Punky, it's a bit like those herrings in vinegar and dill that you can buy at Ikea, usually under the 'Abba' brand, curiously!

Your remedy is a good one as it replaces lost fluids and salt - the things that alcohol takes out.

punk in writing said...

Actually, Abba seafood has nothing to do with the band. The company name was registered in 1906 as AB Bröderna Ammeln, which loosely translates to Brothers Ammeln Ltd.
(AB stands for aktiebolag=company, corporation).

I've eaten pickled herring all my life but I've never heard of a rollmop before... Strange.

chris hale said...

Apparently the word rollmop is both German and Dutch in origin, and has something to do with Pug Dogs! Very strange...

Thanks for the information on Abba. I am a little disappointed that Benny, Bjorn, Agnetha and Annafrid are not running the company!

Braja said...

OMG rollmops!

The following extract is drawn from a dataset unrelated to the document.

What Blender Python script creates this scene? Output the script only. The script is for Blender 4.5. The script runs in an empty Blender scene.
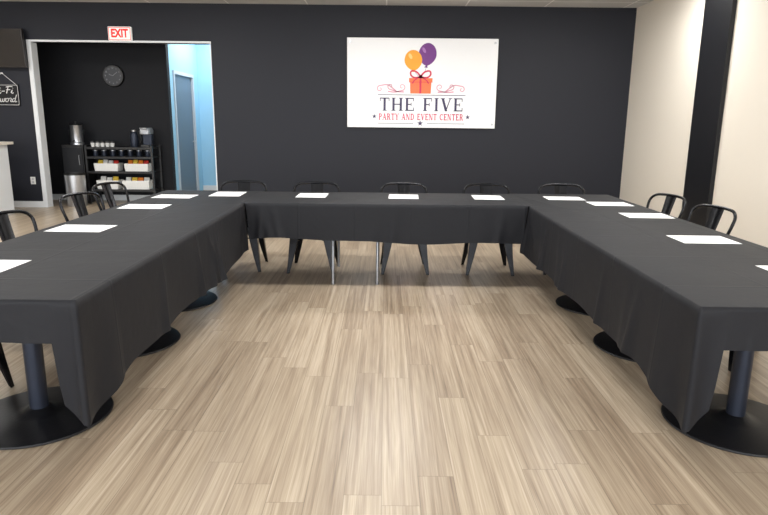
import bpy, bmesh, math, random
from mathutils import Vector, Matrix
random.seed(7)
scene=bpy.context.scene
COL=scene.collection
scene.view_settings.view_transform='Standard'

# ---------------------------------------------------------------- materials
def srgb(r,g,b):
    def f(c):
        c/=255.0
        return c/12.92 if c<=0.04045 else ((c+0.055)/1.055)**2.4
    return (f(r),f(g),f(b),1)
def mat(name,col,rough=0.5,metal=0.0,nscale=40,var=0.08,bump=0.0,emit=None,estr=0,spec=0.5,bdist=0.01):
    m=bpy.data.materials.new(name); m.use_nodes=True
    nt=m.node_tree; b=nt.nodes['Principled BSDF']
    b.inputs['Roughness'].default_value=rough; b.inputs['Metallic'].default_value=metal
    b.inputs['Specular IOR Level'].default_value=spec
    tc=nt.nodes.new('ShaderNodeTexCoord'); n=nt.nodes.new('ShaderNodeTexNoise')
    n.inputs['Scale'].default_value=nscale; n.inputs['Detail'].default_value=4
    nt.links.new(tc.outputs['Object'],n.inputs['Vector'])
    mx=nt.nodes.new('ShaderNodeMix'); mx.data_type='RGBA'
    c=srgb(*col)
    mx.inputs[6].default_value=tuple(v*(1-var) for v in c[:3])+(1,)
    mx.inputs[7].default_value=tuple(min(1,v*(1+var)) for v in c[:3])+(1,)
    nt.links.new(n.outputs['Fac'],mx.inputs[0]); nt.links.new(mx.outputs[2],b.inputs['Base Color'])
    if bump:
        bp=nt.nodes.new('ShaderNodeBump'); bp.inputs['Strength'].default_value=bump; bp.inputs['Distance'].default_value=bdist
        nt.links.new(n.outputs['Fac'],bp.inputs['Height']); nt.links.new(bp.outputs['Normal'],b.inputs['Normal'])
    if emit:
        b.inputs['Emission Color'].default_value=srgb(*emit); b.inputs['Emission Strength'].default_value=estr
    return m
def mk_math(N,L):
    def math_(op,a,bb=None):
        n=N.new('ShaderNodeMath'); n.operation=op
        for i,v in enumerate((a,bb)):
            if v is None: continue
            if isinstance(v,(int,float)): n.inputs[i].default_value=v
            else: L.new(v,n.inputs[i])
        return n.outputs[0]
    return math_
def floor_mat():
    m=bpy.data.materials.new('oak_vinyl_plank'); m.use_nodes=True
    nt=m.node_tree; N=nt.nodes; L=nt.links; b=N['Principled BSDF']
    math_=mk_math(N,L)
    tc=N.new('ShaderNodeTexCoord'); sp=N.new('ShaderNodeSeparateXYZ'); L.new(tc.outputs['Object'],sp.inputs[0])
    W,LN=0.150,1.22
    u=math_('DIVIDE',sp.outputs[0],W); row=math_('FLOOR',u); fu=math_('FRACT',u)
    wn=N.new('ShaderNodeTexWhiteNoise'); wn.noise_dimensions='1D'; L.new(row,wn.inputs['W'])
    v=math_('ADD',math_('DIVIDE',sp.outputs[1],LN),math_('MULTIPLY',wn.outputs['Value'],7.3))
    idx=math_('FLOOR',v); fv=math_('FRACT',v)
    cb=N.new('ShaderNodeCombineXYZ'); L.new(row,cb.inputs[0]); L.new(idx,cb.inputs[1])
    w2=N.new('ShaderNodeTexWhiteNoise'); w2.noise_dimensions='3D'; L.new(cb.outputs[0],w2.inputs['Vector'])
    rnd=w2.outputs['Value']
    gx=math_('ADD',sp.outputs[0],math_('MULTIPLY',rnd,13.0)); gy=math_('ADD',sp.outputs[1],math_('MULTIPLY',rnd,29.0))
    def noise(sx,sy,detail,dist=0):
        c=N.new('ShaderNodeCombineXYZ'); L.new(math_('MULTIPLY',gx,sx),c.inputs[0]); L.new(math_('MULTIPLY',gy,sy),c.inputs[1])
        n=N.new('ShaderNodeTexNoise'); n.inputs['Scale'].default_value=1; n.inputs['Detail'].default_value=detail
        n.inputs['Distortion'].default_value=dist; L.new(c.outputs[0],n.inputs['Vector']); return n.outputs['Fac']
    n1=noise(26,0.6,4,1.0); n2=noise(190,4.0,5); n3=noise(70,1.1,4,0.8)
    def cen(x,k): return math_('MULTIPLY',math_('SUBTRACT',x,0.5),k)
    t=math_('ADD',math_('ADD',cen(rnd,0.24),cen(n1,0.95)),math_('ADD',cen(n2,0.55),cen(n3,0.70)))
    t=math_('ADD',t,0.52)
    cr=N.new('ShaderNodeValToRGB'); L.new(t,cr.inputs[0])
    e=cr.color_ramp.elements
    e[0].position=0.0; e[0].color=srgb(108,92,76); e[1].position=1.0; e[1].color=srgb(200,186,166)
    x=e.new(0.32); x.color=srgb(144,127,108)
    x=e.new(0.60); x.color=srgb(170,154,133)
    du=math_('ABSOLUTE',math_('SUBTRACT',fu,0.5)); dv=math_('ABSOLUTE',math_('SUBTRACT',fv,0.5))
    gu=math_('GREATER_THAN',du,0.5-0.0014/W); gv=math_('GREATER_THAN',dv,0.5-0.0015/LN)
    g=math_('MAXIMUM',gu,gv)
    mx=N.new('ShaderNodeMix'); mx.data_type='RGBA'; L.new(math_('MULTIPLY',g,0.45),mx.inputs[0]); L.new(cr.outputs[0],mx.inputs[6]); mx.inputs[7].default_value=srgb(76,63,51)
    L.new(mx.outputs[2],b.inputs['Base Color'])
    b.inputs['Roughness'].default_value=0.32
    b.inputs['Specular IOR Level'].default_value=0.55
    bp=N.new('ShaderNodeBump'); bp.inputs['Strength'].default_value=0.08; bp.inputs['Distance'].default_value=0.003
    L.new(n2,bp.inputs['Height']); L.new(bp.outputs['Normal'],b.inputs['Normal'])
    return m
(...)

My first husband loved those...they kinda creeped me out :)

Jyoti said...

I am neither into drinking nor into rollmops ! Nevertheless I enjoyed your post ;-)

Cheers !

Jyoti at Me Versus My Soul's last blog post..A Great Week Start

chris hale said...

Braja - Oh dear! Have I brought back an unpleasant memory of pickled fish?

Jyoti - Thank you!

Raph G. Neckmann said...

Happy New Year, Wordsmith of Middenshire!

I'm looking forward to a year of linguistic virtuosity and erudite treats on your blog!

chris hale said...

Thanks Raph, and a very happy new year to all of you in Knollshire!

Argentum Vulgaris said...

Chris, I remember rollmops from when I was a kid, saw them in jars in Dad's shop. I was lucky that Mum never tried to feed them to the offspring. The idea doesn't seem that appealing, although I love sushi.

Hangovers... LOL I haven't had one for years, learned to drink in moderation.

"Moderation" is an imaginary place, it exists wherever I am.